Ayrıca bu dönem yazı kurumuyla da belirginleşir. Uygarlığın doğuşuyla yazı düzeni arasındaki ilişki kesindir. Yazı deyince sadece harf işaretleri ve sayılar kastedilmemektedir. Düşüncenin kendini yansıtma işaretleri olarak anlaşılmalıdır. Ancak bu düzeye gelen bir düşünce dönemi uygarlığı doğurabilir. Diğer temel kurumlardan tapınak ve saray mimarisi ortaya çıkmıştır. Tapınağı ve sarayı olmayan bir kölecilik döneminden bahsedilemez. Tüm saray ve tapınakların temeli, kuruluş dönemlerinde bir ilk olarak gerçekleşmiş, daha sonraki dönemlerde bu iz üzerinde gelişim sürmüştür.
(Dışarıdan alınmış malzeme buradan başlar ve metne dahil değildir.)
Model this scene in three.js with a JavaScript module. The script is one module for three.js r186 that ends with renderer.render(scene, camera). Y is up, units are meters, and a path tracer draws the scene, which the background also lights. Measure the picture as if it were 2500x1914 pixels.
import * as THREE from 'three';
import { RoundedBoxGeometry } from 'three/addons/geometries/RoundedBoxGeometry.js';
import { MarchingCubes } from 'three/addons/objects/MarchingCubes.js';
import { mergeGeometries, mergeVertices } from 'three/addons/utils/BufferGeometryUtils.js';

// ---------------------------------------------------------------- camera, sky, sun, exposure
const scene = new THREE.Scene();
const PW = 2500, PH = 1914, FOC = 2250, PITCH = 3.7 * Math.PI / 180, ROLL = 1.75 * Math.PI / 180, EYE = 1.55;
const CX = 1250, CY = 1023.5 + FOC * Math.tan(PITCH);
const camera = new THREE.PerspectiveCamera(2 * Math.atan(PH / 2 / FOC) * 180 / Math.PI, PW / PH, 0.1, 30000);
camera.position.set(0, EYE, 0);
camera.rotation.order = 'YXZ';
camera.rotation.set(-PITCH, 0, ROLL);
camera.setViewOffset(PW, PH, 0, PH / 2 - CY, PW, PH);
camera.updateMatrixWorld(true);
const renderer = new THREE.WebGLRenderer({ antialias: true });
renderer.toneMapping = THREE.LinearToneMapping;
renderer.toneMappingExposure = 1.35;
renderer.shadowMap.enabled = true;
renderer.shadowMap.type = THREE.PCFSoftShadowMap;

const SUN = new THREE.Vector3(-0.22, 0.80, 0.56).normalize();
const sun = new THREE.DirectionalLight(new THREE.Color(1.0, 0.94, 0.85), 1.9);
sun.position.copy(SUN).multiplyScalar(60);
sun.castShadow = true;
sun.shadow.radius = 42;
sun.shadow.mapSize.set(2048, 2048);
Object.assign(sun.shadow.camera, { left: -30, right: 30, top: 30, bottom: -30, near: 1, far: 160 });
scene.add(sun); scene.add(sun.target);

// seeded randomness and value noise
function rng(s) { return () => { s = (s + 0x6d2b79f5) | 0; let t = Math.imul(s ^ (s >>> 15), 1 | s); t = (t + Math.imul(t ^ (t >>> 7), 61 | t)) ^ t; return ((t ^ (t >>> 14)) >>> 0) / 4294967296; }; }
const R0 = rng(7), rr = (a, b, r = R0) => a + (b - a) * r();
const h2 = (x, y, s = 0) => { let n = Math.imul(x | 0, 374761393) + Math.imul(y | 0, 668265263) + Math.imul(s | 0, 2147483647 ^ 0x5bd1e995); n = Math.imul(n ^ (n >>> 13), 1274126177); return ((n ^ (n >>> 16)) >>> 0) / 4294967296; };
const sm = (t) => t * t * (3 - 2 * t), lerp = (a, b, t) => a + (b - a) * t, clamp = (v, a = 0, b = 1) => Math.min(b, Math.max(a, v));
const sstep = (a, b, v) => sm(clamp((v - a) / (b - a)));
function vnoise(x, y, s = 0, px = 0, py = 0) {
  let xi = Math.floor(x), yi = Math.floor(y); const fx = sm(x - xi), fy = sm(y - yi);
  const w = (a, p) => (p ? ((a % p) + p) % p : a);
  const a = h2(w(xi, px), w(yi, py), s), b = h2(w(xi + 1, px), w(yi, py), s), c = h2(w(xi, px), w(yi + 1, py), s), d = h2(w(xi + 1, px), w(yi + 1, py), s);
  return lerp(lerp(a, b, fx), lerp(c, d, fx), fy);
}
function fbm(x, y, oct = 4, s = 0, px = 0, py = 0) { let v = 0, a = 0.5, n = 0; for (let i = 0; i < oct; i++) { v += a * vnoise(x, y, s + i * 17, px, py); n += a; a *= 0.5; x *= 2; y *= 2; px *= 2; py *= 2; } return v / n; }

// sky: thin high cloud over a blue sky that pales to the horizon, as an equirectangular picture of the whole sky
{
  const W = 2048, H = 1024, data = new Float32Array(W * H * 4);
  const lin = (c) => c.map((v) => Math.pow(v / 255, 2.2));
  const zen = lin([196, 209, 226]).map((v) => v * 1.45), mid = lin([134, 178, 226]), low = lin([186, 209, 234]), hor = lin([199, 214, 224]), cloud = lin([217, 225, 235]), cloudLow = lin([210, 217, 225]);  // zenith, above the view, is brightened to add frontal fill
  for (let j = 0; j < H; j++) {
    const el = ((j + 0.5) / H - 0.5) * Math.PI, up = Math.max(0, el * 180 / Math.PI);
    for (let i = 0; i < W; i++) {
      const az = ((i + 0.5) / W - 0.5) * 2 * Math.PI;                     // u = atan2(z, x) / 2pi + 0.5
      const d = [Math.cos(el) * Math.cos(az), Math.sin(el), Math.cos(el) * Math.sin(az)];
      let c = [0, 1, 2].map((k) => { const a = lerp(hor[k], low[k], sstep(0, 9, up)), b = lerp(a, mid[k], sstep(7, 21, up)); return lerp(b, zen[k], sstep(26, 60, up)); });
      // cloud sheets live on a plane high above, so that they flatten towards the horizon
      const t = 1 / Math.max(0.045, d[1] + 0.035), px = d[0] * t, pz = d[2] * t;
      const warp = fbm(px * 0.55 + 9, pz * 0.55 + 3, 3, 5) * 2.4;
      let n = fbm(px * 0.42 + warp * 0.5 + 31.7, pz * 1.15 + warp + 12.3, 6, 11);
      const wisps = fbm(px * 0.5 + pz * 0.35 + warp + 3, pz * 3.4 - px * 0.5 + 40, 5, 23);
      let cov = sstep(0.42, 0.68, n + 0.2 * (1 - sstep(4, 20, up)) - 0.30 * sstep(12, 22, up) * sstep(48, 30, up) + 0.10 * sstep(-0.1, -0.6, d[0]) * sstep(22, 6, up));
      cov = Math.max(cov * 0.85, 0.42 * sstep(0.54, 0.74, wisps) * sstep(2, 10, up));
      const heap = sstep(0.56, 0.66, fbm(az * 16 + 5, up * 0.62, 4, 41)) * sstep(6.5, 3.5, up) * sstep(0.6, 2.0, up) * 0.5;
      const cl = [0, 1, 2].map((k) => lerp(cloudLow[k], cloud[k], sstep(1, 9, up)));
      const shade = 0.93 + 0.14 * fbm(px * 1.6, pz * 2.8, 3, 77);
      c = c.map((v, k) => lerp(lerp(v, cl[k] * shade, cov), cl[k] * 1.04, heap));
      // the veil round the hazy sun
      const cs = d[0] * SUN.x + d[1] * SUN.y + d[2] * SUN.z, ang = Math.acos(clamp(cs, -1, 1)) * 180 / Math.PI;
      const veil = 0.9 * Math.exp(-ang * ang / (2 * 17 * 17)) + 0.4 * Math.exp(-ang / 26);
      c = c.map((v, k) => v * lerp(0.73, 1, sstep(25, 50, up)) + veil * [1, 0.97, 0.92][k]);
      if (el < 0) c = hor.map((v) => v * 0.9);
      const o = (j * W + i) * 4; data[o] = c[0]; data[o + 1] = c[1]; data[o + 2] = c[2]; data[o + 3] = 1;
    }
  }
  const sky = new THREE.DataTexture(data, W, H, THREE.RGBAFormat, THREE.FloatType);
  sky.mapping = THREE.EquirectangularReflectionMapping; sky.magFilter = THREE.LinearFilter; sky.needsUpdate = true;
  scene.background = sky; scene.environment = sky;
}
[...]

Mülkiyet düzeni, bu zaman döneminde tanrıların hakim oldukları dünyanın ilişkilerdeki temsili biçimindedir. Kolektif mülkiyet ağır basmaktadır. Toprağın, ilişkilerin sahibi, yöneten, topluluğun tümüdür. Yönetim tanrısal kaynaklı olup, kulların ancak hizmet etme görevleri vardır. Temel yerleşme mekanı şehirdir. Şehir bu dönemin ruh ve zihniyetini belirleyen temel bir kurumdur.
Uygarlığın başlatılmasının şehir devrimiyle bağı kesindir. Şehir sadece fiziki bir yerleşme biçimi değil, yeni ruh ve zihniyeti doğuran sosyal ve siyasal toplumun merkezidir. Zanaat yoğunlaşması gelişen bir kurumdur. Ama bağımsızlığı henüz yoktur. Tapınak ve sarayın bir parçası olarak köle ilişkileri hakimdir, insanın mülk konusu olması esastır. Gelişen ticaret de benzeri bir ilişki biçimine sahiptir. Orta sınıf ve kişileşmesinden bahsetmek zordur. Mutlak yöneten-yönetilen, her şeye sahip olan ve sahip olunan ilişki tarzı tüm konularda egemendir. Orta sınıfın herhangi bir kimlik ve iradesi ile özgürlüğünden bahsedilemez.
Üretim araçları ağırlıklı olarak neolitik toplumun yaratımları olup, yeni şehir yönetiminin kolektif mülkiyetine geçirilmeleriyle, yeni bir ilişki tarzı kurulmuştur. Kendine mahsus ciddi bir araç yaratımı gözükmüyor. Aynı toplulaştırma toprak için de geçerlidir. Yapay ve doğal sulama en çok bağlanılan olgulardır. Etnik topluluk yerini sınıfsal topluma bırakmıştır. Hakim hanedanlık kültürü yükseltilmektedir. Bu zaman diliminin maddi kurumlaşmaları ve ruh-zihniyet yapılarıyla olduğu gibi çözümlenerek anlaşılabilmesi, tarih biliminin en temel sorunu ve görevidir.